Dans le porno français: une mécanique,des larmes et de la violence





Au détour d’une boucle de la Seine, la petite ville normande des Andelys se dévoile. Du Moyen Age, cette commune de l’Eure a hérité son donjon, sa collégiale, ses remparts. Et de la période récente, le pavillon de Pascal Ollitrault, 60 ans, producteur star du milieu du porno, mis en examen et incarcéré pour des dizaines de viols de jeunes femmes. Sur la grille rouillée, « Pascal OP », son surnom dans le milieu, a tracé l’inscription : « ATTENTION CHIENS ». À l’intérieur, le salon est presque vide, réservé à ses trois molosses. Des couteaux ont été scotchés au mur. Au fond, le bureau avec, sur l’étagère, un godemiché noir. Des caisses servent à stocker les centaines de vidéos de French Bukkake, son site pornographique. Devant l’entrée stationne un camping-car noir. « Délabrement total », notent les gendarmes dans leur procès-verbal.

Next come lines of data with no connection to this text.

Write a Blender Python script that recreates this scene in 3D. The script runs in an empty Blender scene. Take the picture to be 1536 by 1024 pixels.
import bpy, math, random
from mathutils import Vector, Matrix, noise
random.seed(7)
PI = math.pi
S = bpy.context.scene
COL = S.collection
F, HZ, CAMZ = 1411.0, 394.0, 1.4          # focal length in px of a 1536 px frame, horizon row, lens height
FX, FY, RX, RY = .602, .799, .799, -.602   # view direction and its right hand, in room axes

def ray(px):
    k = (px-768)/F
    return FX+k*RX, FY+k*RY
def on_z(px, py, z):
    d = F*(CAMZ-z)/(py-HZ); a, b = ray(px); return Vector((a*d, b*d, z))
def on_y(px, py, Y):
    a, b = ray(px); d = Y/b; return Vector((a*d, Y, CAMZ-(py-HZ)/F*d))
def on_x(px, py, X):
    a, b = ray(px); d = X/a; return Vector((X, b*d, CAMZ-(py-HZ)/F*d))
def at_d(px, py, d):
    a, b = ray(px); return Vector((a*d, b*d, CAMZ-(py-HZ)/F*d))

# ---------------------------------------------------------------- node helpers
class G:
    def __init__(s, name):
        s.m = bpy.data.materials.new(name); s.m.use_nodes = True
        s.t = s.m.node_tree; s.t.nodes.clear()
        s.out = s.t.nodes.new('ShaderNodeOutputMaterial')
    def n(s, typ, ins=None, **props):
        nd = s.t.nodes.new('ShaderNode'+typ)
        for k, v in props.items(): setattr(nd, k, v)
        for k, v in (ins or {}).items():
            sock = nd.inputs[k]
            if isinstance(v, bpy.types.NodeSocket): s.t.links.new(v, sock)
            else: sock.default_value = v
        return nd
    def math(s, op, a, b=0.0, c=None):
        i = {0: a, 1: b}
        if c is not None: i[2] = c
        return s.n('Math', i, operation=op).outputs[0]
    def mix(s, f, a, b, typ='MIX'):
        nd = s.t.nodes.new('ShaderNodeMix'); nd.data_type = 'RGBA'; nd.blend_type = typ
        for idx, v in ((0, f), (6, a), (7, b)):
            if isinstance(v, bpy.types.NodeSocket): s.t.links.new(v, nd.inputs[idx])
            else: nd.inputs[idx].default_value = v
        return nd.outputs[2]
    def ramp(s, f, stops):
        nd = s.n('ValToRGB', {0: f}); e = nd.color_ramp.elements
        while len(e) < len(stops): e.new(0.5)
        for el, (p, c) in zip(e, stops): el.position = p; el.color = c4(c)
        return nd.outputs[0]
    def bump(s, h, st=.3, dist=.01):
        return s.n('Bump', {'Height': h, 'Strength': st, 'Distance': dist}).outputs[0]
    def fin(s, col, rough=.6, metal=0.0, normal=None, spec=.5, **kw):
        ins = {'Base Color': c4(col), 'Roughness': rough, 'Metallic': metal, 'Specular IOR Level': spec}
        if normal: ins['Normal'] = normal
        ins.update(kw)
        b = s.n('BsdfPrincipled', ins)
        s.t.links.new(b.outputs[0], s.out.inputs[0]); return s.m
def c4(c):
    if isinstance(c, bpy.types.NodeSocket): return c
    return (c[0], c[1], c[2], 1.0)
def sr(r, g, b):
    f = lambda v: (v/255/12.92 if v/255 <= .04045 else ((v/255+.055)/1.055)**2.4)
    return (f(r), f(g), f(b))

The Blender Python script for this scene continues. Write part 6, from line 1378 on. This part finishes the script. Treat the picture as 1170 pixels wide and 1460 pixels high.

Lorsqu’ils perquisitionnent sa maison, ce 13 octobre 2020, cela fait déjà quelques mois que les enquêteurs de la section de recherche de Paris surveillent Pascal Ollitrault, et d’autres hommes, dans le cadre d’une information judiciaire ouverte pour des chefs de « viols en réunion », « traite aggravée d’êtres humains », « proxénétisme aggravé », « blanchiment », « travail dissimulé » et « diffusion de l’enregistrement d’images relatives à la commission d’une atteinte volontaire à l’intégrité de la personne ».
Une plongée dans cet énorme dossier judiciaire aide à décrypter les rouages d’une mécanique au service des plus grands diffuseurs français de porno, décidés à satisfaire coûte que coûte les millions de consommateurs de ces vidéos n’ayant d’« amateur » que le nom et la qualité technique. Des mois durant, les gendarmes ont parcouru le pays pour interroger les victimes. Si chaque histoire est singulière, la cinquantaine de témoignages sur procès-verbal esquissent un récit polyphonique où se dessine un système qui consistait à violer à trois reprises le consentement des victimes : au moment du recrutement, durant les tournages et lors de la diffusion des vidéos.
La violence des traumatismes a éclaté leur mémoire. Ainsi, Imane – les prénoms des victimes ont été modifiés –, une Marseillaise de 22 ans, confie n’avoir gardé que des « flashs » de ses trois jours en enfer. À l’été 2015, elle venait de perdre son compagnon et n’avait « plus goût à la vie ». Le genre de failles exploitées par le « recruteur », Julien D., sous le pseudonyme féminin d’Axelle Vercoutre, pour mettre en confiance ses proies, en échangeant durant des semaines, parfois des mois, des messages sur les réseaux sociaux.